Wednesday, April 21, 2010

Court of Appeals Update (Apr. 20, 2010)


State v. Holcombe. Reversal of malicious secret assault (Gen. Stat. 14-31) as there was insufficient evidence of secret manner.

To show secret assault (Class E felony), must prove defendant:
  1. Committed an assault or battery
  2. With a deadly weapon
  3. In a secret manner (i.e. lying in wait): where a victim does not know of the defendant's presence or, knowing his presence, doesn't know an attack is coming (and thus has no opportunity to defend themselves)
  4. with intent to kill or malice
Here, the defendant's "surprised" the victims by surrounding their car in a parking lot. However, this is not a secret assault, as there was time from the surrounding and the assault where the victims were made aware that an attack was coming. No evidence that the victims had no opportunity to defend themselves.


State v. Wilson. Insufficient evidence, in possession of stolen goods case, to establish that the defendant knew or had reasonable grounds to believe that gun was stolen (but upholding robbery conviction).

No evidence that defendant knew the gun he possessed was stolen. Evidence of incriminating behavior (i.e. hiding the stolen object) can be evidence in support of conviction, but here the defendant's hiding of the gun after a robbery is explained as hiding it because it was used in a robbery, rather than hiding it because it was stolen. No other evidence than the "hiding" was presented, as such, insufficient evidence to establish that defendant knew the gun was stolen.

Other cases.

State v. Armstrong. In DWI-creash related killing defendant was convicted of 2nd degree murder and DWI. Held: 1) No double jeopardy problems, even though violation of the DWI law was an element in the 2nd degree murder because "double jeopardy does not prohibit multiple punishment for two offenses – even if one is included within the other under . . . – if both are tried at the same time and the legislature intended for both offenses to be separately punished," 2) trial court erroneously instructed on DWLR by stating that the state had proved knowledge, but such error was harmless because the trial court immediately corrected this error; and 3) trial court properly used DUI's from Alabama in sentencing as they were substantially similar to NC DWI, which is a class 1 misdemeanor.

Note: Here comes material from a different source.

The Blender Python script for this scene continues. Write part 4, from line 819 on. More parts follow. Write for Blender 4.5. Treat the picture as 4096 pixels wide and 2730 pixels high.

State v. Curry. Indictment for firing into occupied property (Gen. Stat. 14-34.1(b)) said the defendant fired into a "residence" and said it was a class E felony. The statute uses the term "dwelling" and it is a Class E felony. The error as to felony class was harmless and residence and dwelling are synonyms.

State v. Espinoza-Valenzuela.
No error in child sex case of admitting evidence that:

1) defendant struck victim's mother in presence of victim, because it was relevant to explain why victim was afraid to report abuse (non-404(b) purpose) and explained delay in reporting. Further, because no objection at trial, doesn't rise to plain given the overwhelming evidence of guilt.

2) in allowing CPS worker to testify that victim's mother was sexually abused as a child, as it was relevant to explain why the mother was hesistant to contact authorities (non-404(b) purpose).

3) Cannot challenge expert testimony on claim that it improperly bolstered victim credibility, as no objection at trial.

4) sufficient evidence presented at trial to survive motion to dismiss where victim testified that defendant committed the charged acts, despite defendant's claim that the evidence "was simply unbelieveable."

5) defendant's two consecutive sentences within the presumptive range for a total of 240-297 months did not violate the 8th Amendment for multiple counts of child rape.

State v. Hagin. Defendant gave written consent to search his property, including a mobile home. Police informed the defendant he could withdraw his consent any time. While on site, in presence of the defendant, the police searched an outbuilding and found evidence of methamphetamine manufacture. Search legal as the outbuilding was within the scope of consent and defendant did not withdraw his consent when police approached, even though he was present and could have.

State v. Taylor.
No error in conviction of possession of firearm by felon and habitual felon. Indictments were not invalid based on wrong offense date of 12/8/1992 instead of 12/18/1992.

The state had sufficient evidence to show constructive possession of firearm. "The defendant has constructive possession of the firearm when the weapon is not in the defendant's physical custody, but the defendant is aware of its presence and has both the power and intent to control its disposition or use. exclusive possession of the location where the firearm is found, the State is required to show other incriminating circumstances in order to establish constructive possession." Here, defendant had spent rounds in his pocket, told an officer he had been outside shooting, but got rid of the weapon, there was ammunition in his house, and, then, on search of the area the officer found a firearm. This was sufficient evidence to show constructive possession.